### Given request
Looking at the listing, state how many of its lines contain the string "were". Write only the number.
* begin Data provided *
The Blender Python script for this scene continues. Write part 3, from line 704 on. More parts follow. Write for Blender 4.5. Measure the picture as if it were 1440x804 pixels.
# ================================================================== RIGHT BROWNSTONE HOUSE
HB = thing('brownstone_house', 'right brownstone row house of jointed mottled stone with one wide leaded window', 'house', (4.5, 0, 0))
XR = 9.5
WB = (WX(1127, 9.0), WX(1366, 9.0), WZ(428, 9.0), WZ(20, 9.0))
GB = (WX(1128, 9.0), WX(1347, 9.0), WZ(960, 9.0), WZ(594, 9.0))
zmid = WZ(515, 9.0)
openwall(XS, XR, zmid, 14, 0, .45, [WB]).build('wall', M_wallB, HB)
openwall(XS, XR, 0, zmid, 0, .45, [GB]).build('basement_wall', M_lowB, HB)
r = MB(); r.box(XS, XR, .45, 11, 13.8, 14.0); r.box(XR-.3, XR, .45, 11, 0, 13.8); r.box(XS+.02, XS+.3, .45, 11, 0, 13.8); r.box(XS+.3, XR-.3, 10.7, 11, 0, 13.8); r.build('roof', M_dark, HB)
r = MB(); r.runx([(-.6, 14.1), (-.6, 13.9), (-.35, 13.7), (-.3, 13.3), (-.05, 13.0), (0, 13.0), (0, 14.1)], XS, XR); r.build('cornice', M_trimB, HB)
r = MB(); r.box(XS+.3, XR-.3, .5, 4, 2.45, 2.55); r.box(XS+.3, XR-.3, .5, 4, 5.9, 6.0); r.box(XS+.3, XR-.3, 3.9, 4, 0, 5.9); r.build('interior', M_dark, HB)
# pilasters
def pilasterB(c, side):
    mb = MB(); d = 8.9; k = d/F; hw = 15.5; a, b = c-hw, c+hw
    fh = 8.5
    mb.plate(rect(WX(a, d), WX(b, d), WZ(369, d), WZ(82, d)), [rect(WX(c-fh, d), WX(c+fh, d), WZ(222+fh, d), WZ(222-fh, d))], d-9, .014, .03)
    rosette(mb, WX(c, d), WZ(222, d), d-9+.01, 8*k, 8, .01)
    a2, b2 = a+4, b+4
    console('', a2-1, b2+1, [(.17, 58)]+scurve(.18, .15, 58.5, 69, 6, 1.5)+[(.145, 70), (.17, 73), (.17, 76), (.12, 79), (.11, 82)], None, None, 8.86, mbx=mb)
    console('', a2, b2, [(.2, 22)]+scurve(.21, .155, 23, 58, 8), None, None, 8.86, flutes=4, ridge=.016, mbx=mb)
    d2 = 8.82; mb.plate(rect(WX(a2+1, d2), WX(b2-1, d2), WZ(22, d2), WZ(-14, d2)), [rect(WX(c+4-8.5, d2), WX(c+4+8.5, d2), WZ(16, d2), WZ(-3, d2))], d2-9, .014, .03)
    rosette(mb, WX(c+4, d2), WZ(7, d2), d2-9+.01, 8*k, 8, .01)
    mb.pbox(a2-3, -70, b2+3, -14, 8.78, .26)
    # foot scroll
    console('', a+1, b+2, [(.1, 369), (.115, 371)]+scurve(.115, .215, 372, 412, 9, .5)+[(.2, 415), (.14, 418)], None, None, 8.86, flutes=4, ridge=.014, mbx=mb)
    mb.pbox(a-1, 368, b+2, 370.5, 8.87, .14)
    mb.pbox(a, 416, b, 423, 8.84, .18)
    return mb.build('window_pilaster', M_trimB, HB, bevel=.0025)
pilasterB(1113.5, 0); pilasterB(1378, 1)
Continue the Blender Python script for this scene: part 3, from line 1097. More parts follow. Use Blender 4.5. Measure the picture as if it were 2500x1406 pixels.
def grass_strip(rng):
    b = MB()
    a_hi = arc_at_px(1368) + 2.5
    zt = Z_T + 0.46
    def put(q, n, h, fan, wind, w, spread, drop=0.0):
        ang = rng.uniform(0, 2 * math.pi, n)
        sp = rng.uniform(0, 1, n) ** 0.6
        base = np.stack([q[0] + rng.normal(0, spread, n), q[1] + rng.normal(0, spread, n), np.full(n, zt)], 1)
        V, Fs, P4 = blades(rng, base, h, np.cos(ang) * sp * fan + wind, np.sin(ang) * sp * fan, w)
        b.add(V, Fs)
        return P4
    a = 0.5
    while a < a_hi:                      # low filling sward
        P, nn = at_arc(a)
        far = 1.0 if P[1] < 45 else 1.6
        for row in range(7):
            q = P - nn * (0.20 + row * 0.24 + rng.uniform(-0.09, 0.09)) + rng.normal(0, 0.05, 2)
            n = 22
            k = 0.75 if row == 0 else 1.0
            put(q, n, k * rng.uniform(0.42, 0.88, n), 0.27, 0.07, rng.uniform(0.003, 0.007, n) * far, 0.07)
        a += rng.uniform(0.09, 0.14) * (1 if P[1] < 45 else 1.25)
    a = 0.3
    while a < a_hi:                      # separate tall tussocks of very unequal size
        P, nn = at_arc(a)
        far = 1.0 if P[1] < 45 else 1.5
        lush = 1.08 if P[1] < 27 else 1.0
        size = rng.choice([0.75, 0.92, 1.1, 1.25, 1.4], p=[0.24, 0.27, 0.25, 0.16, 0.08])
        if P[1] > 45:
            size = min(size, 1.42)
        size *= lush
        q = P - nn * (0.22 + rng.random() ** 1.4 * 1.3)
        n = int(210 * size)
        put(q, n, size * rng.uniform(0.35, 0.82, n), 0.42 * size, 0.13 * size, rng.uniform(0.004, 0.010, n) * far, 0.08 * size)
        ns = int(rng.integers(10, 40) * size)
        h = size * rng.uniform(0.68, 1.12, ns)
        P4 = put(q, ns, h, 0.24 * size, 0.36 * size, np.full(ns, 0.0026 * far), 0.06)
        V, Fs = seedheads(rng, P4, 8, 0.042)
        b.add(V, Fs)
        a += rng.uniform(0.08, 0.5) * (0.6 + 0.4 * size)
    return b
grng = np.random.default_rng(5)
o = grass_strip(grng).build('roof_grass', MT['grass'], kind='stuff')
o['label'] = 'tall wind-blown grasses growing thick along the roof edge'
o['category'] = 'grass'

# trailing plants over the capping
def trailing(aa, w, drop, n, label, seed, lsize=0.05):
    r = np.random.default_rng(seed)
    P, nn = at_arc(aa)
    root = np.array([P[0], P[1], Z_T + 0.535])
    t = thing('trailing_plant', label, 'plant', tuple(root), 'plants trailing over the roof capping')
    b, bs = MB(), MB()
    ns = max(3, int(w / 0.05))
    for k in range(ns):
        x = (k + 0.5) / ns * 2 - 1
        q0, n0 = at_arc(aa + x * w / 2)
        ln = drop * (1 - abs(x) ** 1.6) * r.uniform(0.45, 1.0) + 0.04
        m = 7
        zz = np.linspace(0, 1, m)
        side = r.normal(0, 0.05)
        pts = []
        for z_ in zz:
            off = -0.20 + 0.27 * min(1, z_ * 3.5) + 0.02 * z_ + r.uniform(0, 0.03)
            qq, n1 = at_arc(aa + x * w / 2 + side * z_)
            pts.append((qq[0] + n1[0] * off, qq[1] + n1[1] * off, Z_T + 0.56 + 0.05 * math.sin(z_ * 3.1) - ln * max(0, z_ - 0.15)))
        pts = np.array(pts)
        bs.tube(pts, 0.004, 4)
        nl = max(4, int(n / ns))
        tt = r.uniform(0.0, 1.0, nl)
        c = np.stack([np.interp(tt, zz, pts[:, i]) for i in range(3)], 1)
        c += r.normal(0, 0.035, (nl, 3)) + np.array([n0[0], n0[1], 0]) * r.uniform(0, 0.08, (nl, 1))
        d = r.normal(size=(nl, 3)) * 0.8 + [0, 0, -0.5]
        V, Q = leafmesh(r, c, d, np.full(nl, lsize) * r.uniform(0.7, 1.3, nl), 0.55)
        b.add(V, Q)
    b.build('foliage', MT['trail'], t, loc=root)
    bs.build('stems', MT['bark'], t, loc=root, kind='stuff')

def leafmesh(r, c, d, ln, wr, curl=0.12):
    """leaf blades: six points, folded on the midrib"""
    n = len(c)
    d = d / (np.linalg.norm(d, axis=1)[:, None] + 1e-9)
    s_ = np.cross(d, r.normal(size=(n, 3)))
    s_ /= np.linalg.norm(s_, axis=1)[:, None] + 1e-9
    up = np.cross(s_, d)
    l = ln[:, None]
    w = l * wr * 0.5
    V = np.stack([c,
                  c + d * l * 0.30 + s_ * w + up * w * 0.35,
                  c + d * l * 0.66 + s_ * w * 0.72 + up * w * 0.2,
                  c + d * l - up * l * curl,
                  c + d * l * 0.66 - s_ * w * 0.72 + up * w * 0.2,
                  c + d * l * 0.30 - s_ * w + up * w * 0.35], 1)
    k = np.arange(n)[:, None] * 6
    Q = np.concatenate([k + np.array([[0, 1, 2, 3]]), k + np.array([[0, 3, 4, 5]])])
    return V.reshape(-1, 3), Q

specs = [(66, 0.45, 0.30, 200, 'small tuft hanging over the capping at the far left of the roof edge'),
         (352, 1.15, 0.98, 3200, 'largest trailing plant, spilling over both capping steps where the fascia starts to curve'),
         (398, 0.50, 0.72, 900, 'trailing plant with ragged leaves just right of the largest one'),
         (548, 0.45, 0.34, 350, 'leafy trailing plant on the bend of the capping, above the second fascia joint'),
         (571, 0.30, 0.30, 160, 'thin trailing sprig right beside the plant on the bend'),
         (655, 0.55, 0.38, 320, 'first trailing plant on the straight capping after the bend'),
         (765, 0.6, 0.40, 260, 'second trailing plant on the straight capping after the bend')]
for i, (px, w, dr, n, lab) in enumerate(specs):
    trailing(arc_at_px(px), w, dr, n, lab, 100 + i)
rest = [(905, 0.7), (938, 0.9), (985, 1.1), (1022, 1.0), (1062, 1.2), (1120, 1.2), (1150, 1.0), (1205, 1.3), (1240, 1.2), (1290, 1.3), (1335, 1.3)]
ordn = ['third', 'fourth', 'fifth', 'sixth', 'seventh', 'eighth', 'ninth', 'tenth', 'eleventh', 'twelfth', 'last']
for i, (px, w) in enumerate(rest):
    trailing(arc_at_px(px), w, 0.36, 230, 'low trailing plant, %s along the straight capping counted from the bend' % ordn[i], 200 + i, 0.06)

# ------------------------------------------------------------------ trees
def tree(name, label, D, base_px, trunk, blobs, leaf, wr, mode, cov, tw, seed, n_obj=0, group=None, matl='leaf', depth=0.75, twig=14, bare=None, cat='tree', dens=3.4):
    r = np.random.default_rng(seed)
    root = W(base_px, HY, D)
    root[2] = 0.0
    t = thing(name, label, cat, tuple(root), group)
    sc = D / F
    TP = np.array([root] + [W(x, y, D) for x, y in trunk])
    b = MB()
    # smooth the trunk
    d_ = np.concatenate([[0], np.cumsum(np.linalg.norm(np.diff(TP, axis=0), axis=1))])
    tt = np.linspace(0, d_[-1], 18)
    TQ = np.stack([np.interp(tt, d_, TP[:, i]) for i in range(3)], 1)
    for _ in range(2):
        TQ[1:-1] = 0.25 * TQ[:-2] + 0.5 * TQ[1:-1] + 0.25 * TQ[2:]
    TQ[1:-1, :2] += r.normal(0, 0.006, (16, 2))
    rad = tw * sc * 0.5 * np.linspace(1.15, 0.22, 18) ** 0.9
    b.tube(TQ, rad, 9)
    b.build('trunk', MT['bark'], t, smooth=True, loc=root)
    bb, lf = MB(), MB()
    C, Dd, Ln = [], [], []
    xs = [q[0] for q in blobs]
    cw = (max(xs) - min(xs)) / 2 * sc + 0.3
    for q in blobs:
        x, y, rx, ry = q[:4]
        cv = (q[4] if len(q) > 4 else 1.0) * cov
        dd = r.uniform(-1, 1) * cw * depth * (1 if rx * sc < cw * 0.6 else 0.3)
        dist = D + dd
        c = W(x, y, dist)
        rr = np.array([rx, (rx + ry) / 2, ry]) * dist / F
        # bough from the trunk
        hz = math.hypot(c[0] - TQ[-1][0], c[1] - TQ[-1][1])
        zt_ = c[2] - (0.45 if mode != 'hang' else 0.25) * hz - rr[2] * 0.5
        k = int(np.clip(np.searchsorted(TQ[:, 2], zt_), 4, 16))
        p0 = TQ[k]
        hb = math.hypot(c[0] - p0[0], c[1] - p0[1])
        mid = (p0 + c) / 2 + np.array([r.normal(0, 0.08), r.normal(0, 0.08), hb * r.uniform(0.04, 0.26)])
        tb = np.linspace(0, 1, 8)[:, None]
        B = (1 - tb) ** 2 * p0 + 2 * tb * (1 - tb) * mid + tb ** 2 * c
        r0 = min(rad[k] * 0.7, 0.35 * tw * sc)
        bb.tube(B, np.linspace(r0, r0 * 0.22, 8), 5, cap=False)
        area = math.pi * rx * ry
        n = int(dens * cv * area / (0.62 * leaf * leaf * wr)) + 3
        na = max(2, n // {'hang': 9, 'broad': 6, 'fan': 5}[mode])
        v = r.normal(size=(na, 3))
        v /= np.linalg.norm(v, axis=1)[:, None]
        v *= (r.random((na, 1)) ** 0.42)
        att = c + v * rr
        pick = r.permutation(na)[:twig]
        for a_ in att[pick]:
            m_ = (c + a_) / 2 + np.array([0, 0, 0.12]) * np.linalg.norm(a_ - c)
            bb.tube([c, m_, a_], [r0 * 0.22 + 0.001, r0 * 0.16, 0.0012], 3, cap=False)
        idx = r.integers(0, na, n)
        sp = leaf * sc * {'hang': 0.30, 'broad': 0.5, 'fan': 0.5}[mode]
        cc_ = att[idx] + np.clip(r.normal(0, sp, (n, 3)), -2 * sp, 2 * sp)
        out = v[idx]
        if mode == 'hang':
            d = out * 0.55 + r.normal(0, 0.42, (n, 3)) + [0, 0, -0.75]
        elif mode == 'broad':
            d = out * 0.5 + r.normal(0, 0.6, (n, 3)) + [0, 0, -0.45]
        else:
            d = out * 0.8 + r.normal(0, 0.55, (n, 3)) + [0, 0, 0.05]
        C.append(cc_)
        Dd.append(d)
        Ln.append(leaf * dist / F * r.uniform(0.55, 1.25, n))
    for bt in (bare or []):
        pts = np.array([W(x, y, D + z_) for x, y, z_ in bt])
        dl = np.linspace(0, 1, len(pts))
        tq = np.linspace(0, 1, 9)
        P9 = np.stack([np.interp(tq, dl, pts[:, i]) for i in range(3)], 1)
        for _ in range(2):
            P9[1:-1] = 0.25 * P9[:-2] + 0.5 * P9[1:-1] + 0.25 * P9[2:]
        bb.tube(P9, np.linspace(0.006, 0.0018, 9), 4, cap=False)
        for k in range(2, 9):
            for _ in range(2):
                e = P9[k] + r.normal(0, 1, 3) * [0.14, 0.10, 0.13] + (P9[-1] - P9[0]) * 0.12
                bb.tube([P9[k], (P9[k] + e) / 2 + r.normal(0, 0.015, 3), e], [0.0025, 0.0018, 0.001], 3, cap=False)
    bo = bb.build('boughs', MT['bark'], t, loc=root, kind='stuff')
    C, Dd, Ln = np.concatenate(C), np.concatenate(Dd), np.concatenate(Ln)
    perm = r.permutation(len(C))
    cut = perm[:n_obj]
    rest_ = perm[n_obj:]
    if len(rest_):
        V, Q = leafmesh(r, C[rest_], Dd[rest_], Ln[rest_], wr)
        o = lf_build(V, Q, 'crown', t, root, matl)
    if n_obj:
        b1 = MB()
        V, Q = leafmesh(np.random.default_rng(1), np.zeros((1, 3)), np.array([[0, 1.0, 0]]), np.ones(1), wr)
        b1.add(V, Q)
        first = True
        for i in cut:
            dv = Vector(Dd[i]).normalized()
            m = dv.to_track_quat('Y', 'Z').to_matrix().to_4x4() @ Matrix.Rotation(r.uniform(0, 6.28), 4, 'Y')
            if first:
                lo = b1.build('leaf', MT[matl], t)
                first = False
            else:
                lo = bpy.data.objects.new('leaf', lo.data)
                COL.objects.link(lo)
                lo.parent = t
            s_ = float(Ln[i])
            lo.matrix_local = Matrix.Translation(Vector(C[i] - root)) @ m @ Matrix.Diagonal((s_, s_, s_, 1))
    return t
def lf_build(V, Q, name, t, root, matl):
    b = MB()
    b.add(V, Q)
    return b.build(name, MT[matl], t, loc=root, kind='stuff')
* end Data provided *
### Exercise output
2